“a Chase Up Into The Sky”


In time, skating troupes, bathing beauties, circus acrobats, and mediums (who wanted to be closer to the spirit world) all performed on the observation decks. A Hollywood film showed King Kong at the literal height of his career. Health nuts climbed the building’s 1,860 steps despite discouraging frowns from a management fearful of heart attacks. The building had its share of excitement- there were minor fires and periodic shootings, and there were the inevitable suicides. One of the first was headlined in the Mirror: PRETTY IRMA, SHE LEAPED FOR LOVE FROM THE WORLD’S HIGHEST BUILDING . Suicide rails were installed around the observation decks in 1947.

When Smith died in 1944, much of the fun died with him, but so did the hard times of depression and war. Empire State entered an era of peace and plenty; the city’s office occupancy rate rose above 98 per cent, and the vast corridors in the sky, dark and empty for so many years, kindled with light and business.

Barely out of financial trouble, the building that had had little success in mooring dirigibles came into tragic contact with another type of aircraft. At 9:49 on the drizzly, misty morning of July 28, 1945, an Army B-25 crashed into the north side of the cloud-shrouded colossus. It tore a jagged eighteen-bytwenty-foot hole between the seventyeighth and seventy-ninth floors and spewed flaming gasoline five stories up and down.

One of the plane’s engine’s shot across the seventy-eighth floor, ripped through the south side of the building, and wound up in a sculptor’s studio on the opposite side of Thirty-third Street. The other motor, along with part of the landing gear, crashed into an elevator shaft and landed atop an empty car, which then plunged to the subcellar, touching off another fire.

The crash had also weakened the cables of another elevator—carrying two women. The cables snapped, and the car fell seventy-five stories, but its slowing devices were still operative; though badly injured, both passengers survived.

Fire fighters were able to take elevators to the sixty-seventh floor, but they had to hoof it from there. “It is difficult,” said the fire commissioner’s report, “to fight a blistering hot gasoline fire after plodding up eleven or twelve flights of stairs, encumbered with rubber clothing, weighted clown with heavy rolls of hose.”

Fourteen people were killed in the accident: eleven workers trapped in the Catholic War Relief offices on the seventy-ninth floor, and the pilot and two military passengers aboard the B-25. The death toll might have been much higher but for the fact that the seventy-eighth floor was unoccupied—and that July 28, 1945, was a Saturday.

It took twelve months and nearly one million dollars to repair the building. The work had hardly been completed when the elevator operators went on strike. Some determined tenants climbed the stairs to their offices. One day a group of brokers on the thirty-first floor sent out for lunch—which included 150 sandwiches—and tipped the delivery man seventy-five dollars. One man spent three days in his sixty-eighth-floor office waiting for an important phone call (he got it).

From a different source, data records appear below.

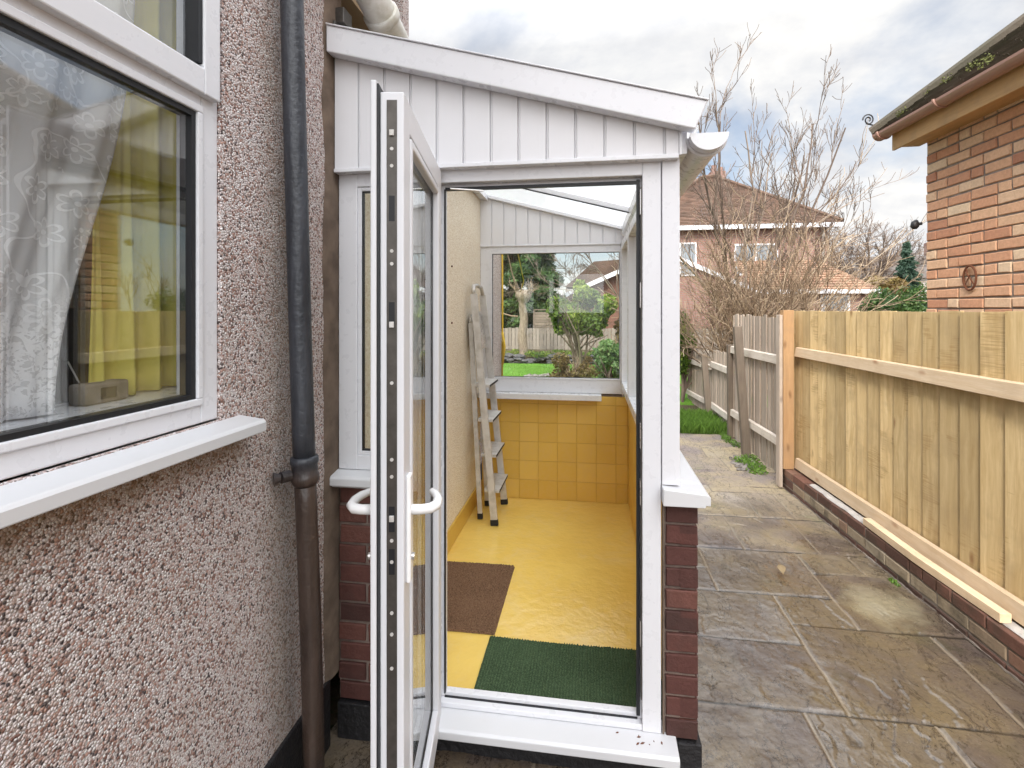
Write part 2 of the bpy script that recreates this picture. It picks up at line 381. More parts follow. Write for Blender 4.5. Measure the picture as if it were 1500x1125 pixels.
def slab_fn(N):
    p = N.obj(); t = N.attr('tone'); jt = N.attr('joint'); sep = N.n('ShaderNodeSeparateXYZ', {0: N.n('ShaderNodeNewGeometry').outputs['Position']})
    wet = N.maprange(N.math('ADD', sep.outputs[1], N.maprange(N.noise(p, 1.3, 4, .6), .3, .7, -.7, .7)), 3.5, 4.9, 1, 0)   # damp at the near end, drying further on
    c = N.ramp(t, [(0, (.25, .205, .185)), (.35, (.30, .25, .20)), (.65, (.36, .30, .20)), (1, (.38, .335, .285))])
    c = N.mix(N.maprange(N.noise(p, 2.6, 5, .6, .5), .42, .66), c, (.42, .34, .20))
    c = N.mix(N.maprange(N.noise(p, 4.5, 6, .65, .8), .52, .70, 0, .6), c, (.31, .245, .16))
    c = N.mix(N.maprange(N.noise(p, 85, 4, .7), .48, .75, 0, .65), c, (.12, .095, .08))
    c = N.mix(N.maprange(N.noise(N.vmath('ADD', p, (2, 8, 0)), 120, 3, .7), .55, .75, 0, .5), c, (.50, .44, .36))
    vein = N.math('LESS_THAN', N.math('ABSOLUTE', N.math('SUBTRACT', N.noise(N.n('ShaderNodeMapping', {'Vector': p, 'Scale': (3.4, 1.5, 1)}).outputs[0], 2.2, 8, .68, .5), .5)), .0075)
    c = N.mix(N.math('MULTIPLY', vein, .75), c, (.05, .038, .03))
    c = N.mix(N.maprange(N.noise(N.vmath('ADD', p, (7, 2, 0)), 3.1, 5, .6), .58, .72, 0, .55), c, (.20, .20, .10))   # algae
    dampc = N.mix(1.0, c, (.26, .23, .215), 'MULTIPLY')
    c = N.mix(N.math('MULTIPLY', wet, .85), c, dampc)
    pd = N.vmath('SUBTRACT', N.n('ShaderNodeNewGeometry').outputs['Position'], (1.58, 3.14, 0)); pd = N.n('ShaderNodeMapping', {'Vector': pd, 'Scale': (5.0, 4.6, 1)}).outputs[0]
    pl = N.n('ShaderNodeVectorMath', {0: pd}, operation='LENGTH').outputs['Value']
    c = N.mix(N.maprange(N.math('ADD', pl, N.maprange(N.noise(p, 6, 5, .65), .3, .7, -.45, .45)), .4, 1.1, .42, 0), c, (.36, .33, .22))
    cr = N.maprange(N.attr('crack'), .0, 1.0)
    c = N.mix(N.math('MULTIPLY', cr, .6), c, (.035, .027, .022))
    c = N.mix(jt, c, N.mix(N.maprange(N.math('ADD', N.noise(p, 9, 4), N.math('MULTIPLY', N.math('SUBTRACT', N.attr('cross'), .5), .5)), .46, .60), (.24, .20, .15), (.022, .018, .014)))
    r = N.maprange(N.math('MULTIPLY', wet, N.maprange(N.noise(p, 7, 5, .6), .3, .6, .45, 1)), 0, 1, .72, .10)
    nr = N.bump(N.noise(p, 160, 4, .65), .22, .0012)
    nr = N.bump(N.noise(p, 22, 5, .6, .6), .35, .012, nr)
    i = {'Coat Weight': N.math('MULTIPLY', wet, N.maprange(N.noise(p, 5, 4, .6), .38, .58, .10, .75)), 'Coat Roughness': .06, 'Coat Normal': N.bump(N.noise(p, 26, 4, .6, .4), .30, .010)}
    return N.pbsdf(c, r, .5, normal=nr, **i)
mat('riven_stone', slab_fn)
def soil_fn(a, b, c3):
    def fn(N):
        p = N.obj(); c = N.mix(N.maprange(N.noise(p, 2.2, 6, .7), .35, .65), a, b)
        c = N.mix(N.maprange(N.noise(p, 30, 4), .5, .7), c, c3)
        return N.pbsdf(c, .95, .15, normal=N.bump(N.noise(p, 25, 6, .7), .8, .03))
    return fn
mat('soil', soil_fn((.085, .06, .04), (.13, .10, .065), (.05, .07, .025)))
mat('lawn', soil_fn((.10, .22, .03), (.15, .30, .04), (.07, .16, .025)))
def leaf_fn(cols, trans=.35, rough=.5):
    def fn(N):
        t = N.attr('tone'); c = N.ramp(t, cols)
        d = N.pbsdf(c, rough, .4); tr = N.n('ShaderNodeBsdfTranslucent', {0: c}).outputs[0]
        return N.n('ShaderNodeMixShader', {0: trans, 1: d, 2: tr}).outputs[0]
    return fn
mat('leaf_conifer', leaf_fn([(0, (.02, .045, .015)), (.5, (.055, .115, .03)), (1, (.11, .19, .045))]))
mat('leaf_blue_conifer', leaf_fn([(0, (.02, .05, .035)), (1, (.07, .13, .08))]))
mat('leaf_bush', leaf_fn([(0, (.035, .075, .012)), (.5, (.12, .20, .025)), (1, (.30, .38, .06))]))
mat('leaf_pale', leaf_fn([(0, (.07, .16, .04)), (.5, (.16, .30, .09)), (1, (.32, .46, .17))]))
mat('leaf_brown', leaf_fn([(0, (.10, .065, .02)), (.5, (.22, .15, .05)), (1, (.30, .25, .08))]))
mat('grass', leaf_fn([(0, (.09, .18, .03)), (1, (.21, .37, .06))]))
mat('moss', leaf_fn([(0, (.05, .06, .02)), (1, (.16, .17, .05))], .1, .9))
def bark_fn(a, b):
    return lambda N: N.pbsdf(N.mix(N.maprange(N.noise(N.obj((1, 1, .3)), 30, 4), .3, .7), a, b), .85, .2, normal=N.bump(N.noise(N.obj((1, 1, .3)), 40, 4), .5, .01))
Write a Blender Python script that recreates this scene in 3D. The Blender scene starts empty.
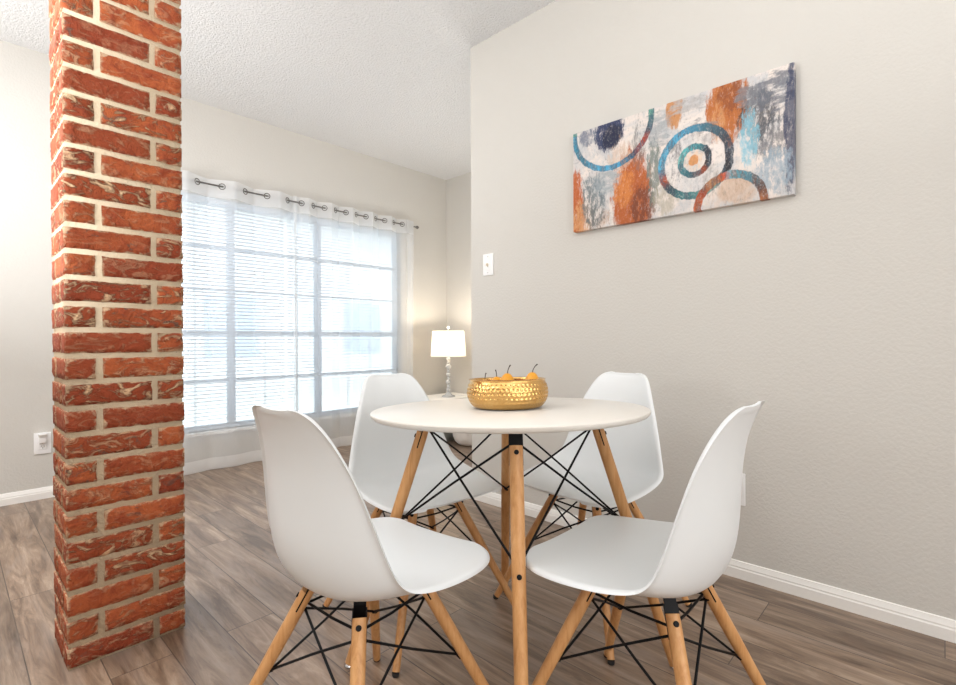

In 1950 the Empire State Building grew another 222 feet with the addition of a television tower that could accommodate transmitting antennas for all of New York’s channels. (In 1965 a master FM radio antenna was installed just below the television facility.) The red warning lights along the television spire are the only ones that operate 365 nights a year. Since the mid-fifties the others—the floodlights for the top thirty stories and the massive fluorescent panels of the tower—have been extinguished on cloudy or foggy nights during the wild-fowl migratory seasons. It was found that cloud-diffused light tended to disorient birds and to lure them into fatal collisions with the building.

The Empire State Building cost just under 41 million dollars, including land; in 1951, the year after John J. Raskob died, a group headed by Roger L. Stevens bought the building for 34 million dollars. The Prudential Insurance Company of America bought the land for another 17 million dollars and set up a lease-back arrangement with the new owners. In 1954 a Chicago syndicate led by Colonel Henry Crown acquired the Empire State for 51.5 million dollars. The most recent ownership change came in 1961: Prudential, together with a syndicate headed by Lawrence Wien, a lawyer, and Harry Helmsley, a realtor, bought the build- ing for 65 million dollars. Prudential became the owner of record, and granted the Helmsley-Wien syndicate a 114-year master lease. They pay an annual rent of 3.2 million dollars while collecting some 14 million dollars from tenants, TV networks, and tourists who come to see the city from the sky.

The past few years have been good to Empire State. With about 932 tenants, it is all but full to capacity. Two sub-ground-level floors, unoccupied since construction, have recently been opened up, adding another 75,000 square feet of space. As always, these is a staggering variety of goods and services available within the building.

But ownership of the capsule metropolis carries with it many headaches and means a ceaseless battle against obsolescence. The elevators have been automated, and air conditioning has been installed. The exterior has already been cleaned and recoated, and the window frames have been repainted. The maintenance cost is a sizable 1.35 million dollars per year.